İlk derece Mahkemesince dava konusu ve takip dayanağı faturanın davalıya tebliğ
edildiği, ancak davalı tarafından kabul edilmediği ve ticari defterlerine işlenmediği, böylece yapılan işin fiyatı konusunda tarafların anlaşamadıkları, bilirkişi raporuna göre yapılan imalâtın bedelinin tüfe/üfe endeksleri de kullanılmak suretiyle fatura tarihindeki değerinin 173.200,40 TL olduğu, 111.000,00 TL ödemeye göre davacının alacağının 62.200,40 TL olduğu gerekçesiyle davanın bu miktar üzerinden kabulüne karar verilmiştir. Bu karara karşı taraflarca istinaf başvurusunda bulunulması üzerine ... Bölge Adliye Mahkemesi tarafından tarafların istinaf talebinin esastan reddine karar verilmiştir.

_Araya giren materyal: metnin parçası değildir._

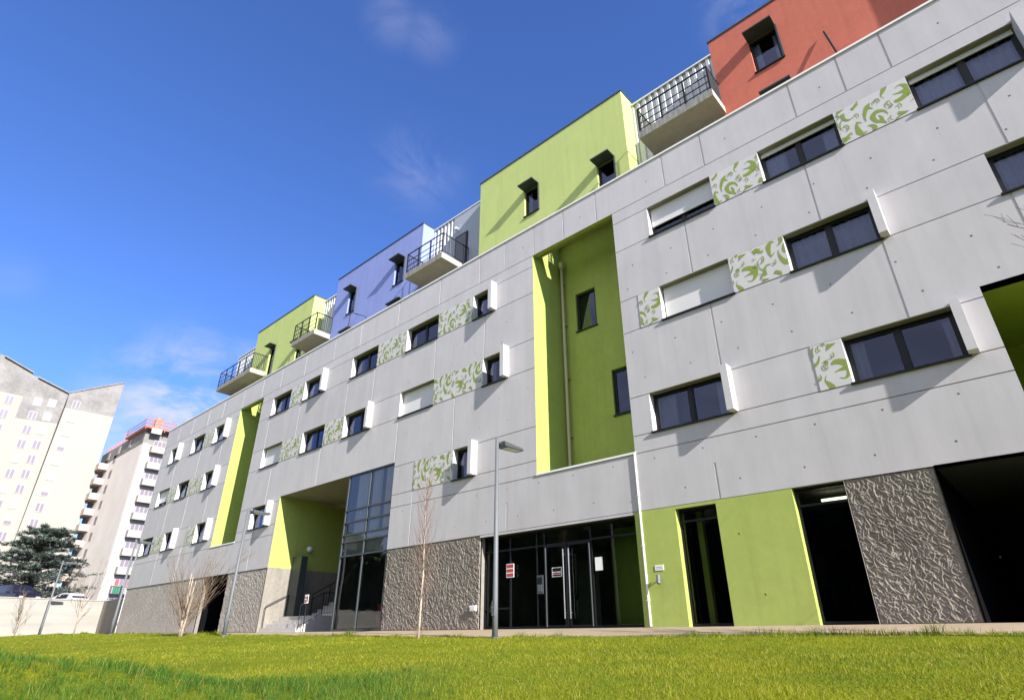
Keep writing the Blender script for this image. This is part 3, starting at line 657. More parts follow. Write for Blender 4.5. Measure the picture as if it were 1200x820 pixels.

Dava, TBK 470 ve devamı maddelerde düzenlenen ve eser sözleşmesine göre imalât bedeli ile ilgili düzenlenen faturaya dayalı olarak yapılan icra takibine itiraz sebebiyle İİK 67. maddeye göre açılmış itirazın iptâli davasıdır. Taraflar arasında yazılı bir sözleşme bulunmamakla birlikte davalı aşamalardaki beyanları ile akdi ilişkinin varlığını kabul etmiştir.
Bir faturayı alan kişi aldığı tarihten itibaren sekiz gün içinde, faturanın içeriği hakkında bir itirazda bulunmamışsa bu içeriği kabul etmiş sayılır (TTK 21/2). Süresi içinde itiraz edilmeyerek kesinleşen faturadaki alacakla ilgili olarak, itiraz süresi geçtikten sonra, faturaların doğrudan iade edilmesi veya iade faturası kesilmesi alacağın varlığını ortadan kaldıran bir sonuç doğurmayacaktır. Faturaya itiraz edilmemesi sözleşme ilişkisini kanıtlamaz ise de, sözleşme ilişkisinin kanıtlanması halinde, bu sözleşme gereğince düzenlenmiş olan ve süresinde itiraz edilmeyen faturadaki miktar kesinleşir. Somut olayda davacı tarafından düzenlenen ve takibe dayanak yapılan 16.03.2014 tarihli faturanın 20.03.2012 tarihli ihtarname ekinde davalıya 22.03.2012 tarihinde tebliğ edildiği ancak davalı tarafından faturaya yasal süresinde itiraz edildiğinin kanıtlanamadığı anlaşılmaktadır. Bu durumda fatura içeriğinin kesinleştiğinden mahkemece davanın kabulüne karar verilmesi gerekirken kısmen kabulüne karar verilmesi ve istinaf başvurusunun reddi doğru olmamış davalı yararına bozulması gerekmiştir.
SONUÇ: Yukarıda 1. bentte açıklanan nedenlerle davalının tüm temyiz itirazlarının reddine, 2. bentte açıklanan nedenlerle temyize konu Bölge Adliye Mahkemesi kararının kaldırılarak ilk derece mahkemesi kararının davacı yararına BOZULMASINA, bozma kararı başvurunun esastan reddi kararına ilişkin olduğundan HMK 373/1. maddesi gereğince bozma kararı doğrultusunda yeniden karar verilmek üzere dosyanın kararı veren ilk derece mahkemesine, karardan bir örneğinin ise Bölge Adliye Mahkemesine gönderilmesine, ödenenden 5766 sayılı Kanun"un 11. maddesi ile yapılan değişiklik gereğince Harçlar Kanunu 42/2-d maddesi uyarınca alınması gereken 218,50 TL Yargıtay başvurma harcının mahsup edilerek, varsa fazla alınan temyiz harcının temyiz eden davacıya iadesine, aşağıda yazılı bakiye 3.186,70 TL temyiz ilam harcının temyiz eden davalıdan alınmasına, 14.01.2020 gününde kesin olmak üzere oybirliğiyle karar verildi.